Show that $X = \{ (x,y) \in\mathbb{R}^2\mid x \in \mathbb{Q}\text{ or }y \in \mathbb{Q}\}$ is path connected.

Question

How do I show that $X = \left\{ (x,y) \in \mathbb{R}^2 \mid x \in \mathbb{Q}\text{ or }y \in \mathbb{Q}\right\}$ is path connected?

Note that $X$ is a topological space with subspace topology $\tau = \left\{ U \cap X \mid U\text{ is open in }\mathbb{R}^2\right\}$.

I only know two things (with respect to path connectedness):

1. A topological space $X$ is path connected iff for every $p,q \in X$, there is a continuous function $f: [a,b] \to X$ with $f(a)=p$ and $f(b) = q$.

Continuity $f$ is defined as for every open set in $X$, its preimage is open in $[a,b]$ (with subspace topology induced by $\mathbb{R}$ (with standard topology) )

2. Suppose $X$ and $Y$ are two topological spaces and $f: X \to Y$ is a continuous surjection.
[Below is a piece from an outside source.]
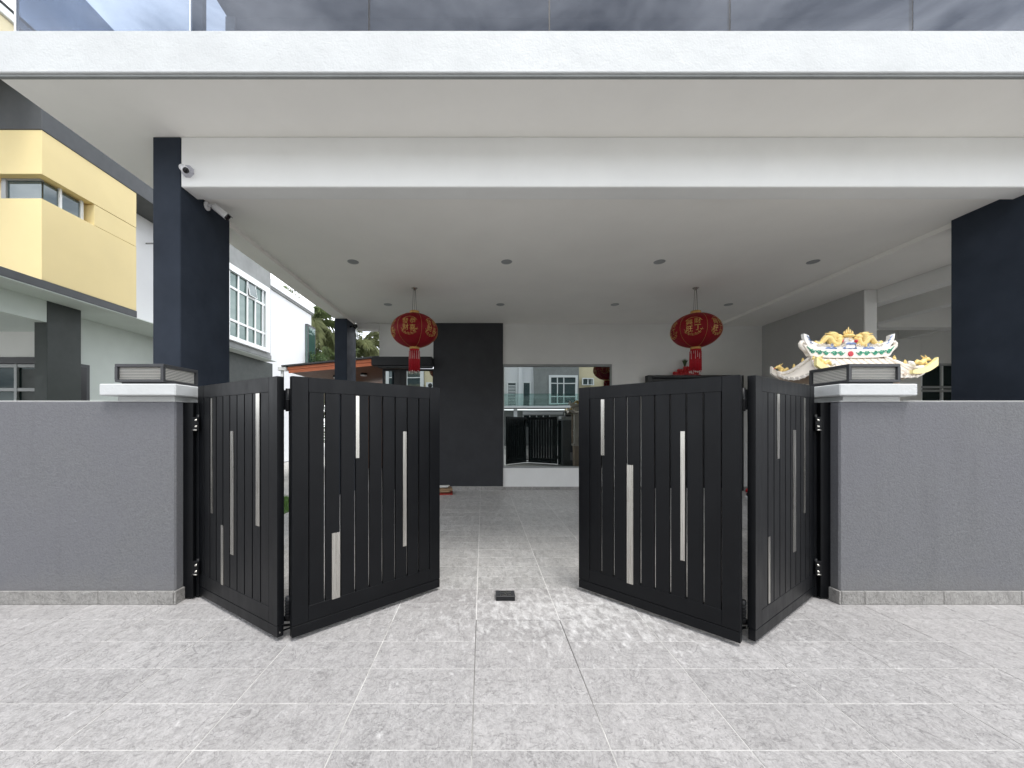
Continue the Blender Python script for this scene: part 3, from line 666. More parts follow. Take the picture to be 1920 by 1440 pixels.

If $X$ is path connected, then $Y$ is path connected.

Answer 1

HINT: You can get from any point of $X$ to any other point of $X$ by a path consisting of at most three line segments, all of which are either horizontal or vertical.

Answer 2

Let $A=\left(\mathbb{R}\times\mathbb{Q}\right)\cup\left(\left\{0\right\}\times\mathbb{R}\right)$ and $B=\left(\mathbb{Q}\times\mathbb{R}\right)\cup\left(\mathbb{R}\times\left\{0\right\}\right)$. Show that $A$ and $B$ are path-connected (given 2 points in $A$, you can connect them with a path consisting of 3 smaller paths, something like horizontal-vertical-horizontal, and similarly for $B$). Now, $X=A\cup B$ and $A\cap B$ is not empty (for example $(0,0)\in A\cap B$)). From an easy theorem you probably know, these imply that $X$ is path-connected.